For as long as Rick can remember, the land has featured a little less than 30 acres of natural prairie on the northwest corner of 223rd Street and Cedar Niles Road.

“It was decent hay,” Rick said of the land, remembering that it would take his father more than two days to mow the property using an old sickle blade. Now, Rick can accomplish the task in about five hours.

Rick said his father would burn off the field every few years for maintenance, but for the most part it was left to grow as nature intended.

Rick doesn’t have to go far to enjoy the beauty of the field since he built a house on the property more than 40 years ago. His sisters, Marsha Hale and Cheryl Emmot, also have stayed close by. Cheryl lives in their family’s old farm house, and Marsha lives just a few miles away.

Their mother Estaleen died about 30 years ago, and their father passed away a couple of years ago, but their family traditions live on throughout all aspects of the farm, including the name.

“Dad always said he lived on Poverty Knob,” Rick said, adding that he and his sisters realized that had to be the name they went with for the farm moving forward. They even have decorative rocks now that say Poverty Knob Farm.

Throughout the years, the beauty of the prairie has captured the attention of more than just the Newton family members.

“KU sent one of their classes out and the students wrote down what they found in the field,” Rick said. “There were hundreds of flowers.”

The prairie has also captured the attention of Lesley Rigney, the manager of the Miami County Conservation District.

The district is honoring Rick, Marsha and Cheryl for maintaining the prairie by naming them one of this year’s grassland award winners.

“We are highlighting this year a few of the landowners who have stewarded/managed the rare remaining remnant prairies in the county,” Rigney said.

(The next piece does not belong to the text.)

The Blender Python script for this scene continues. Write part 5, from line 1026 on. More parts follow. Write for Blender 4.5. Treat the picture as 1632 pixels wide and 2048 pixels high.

Rick continues to maintain the prairie by burning it off every three years, and it is due to be burned this spring. He thanked Johnson County Fire District No. 2 for working with him and supporting the burns.

Enjoyment of the farm and prairie has spread throughout his family, Rick said, adding that his grandson now has bee boxes on the field. It reminds Rick of all the bumblebees he used to see growing up while baling hay with his father.

“The prairie was always full of them,” he said. “It’s always been special to us.”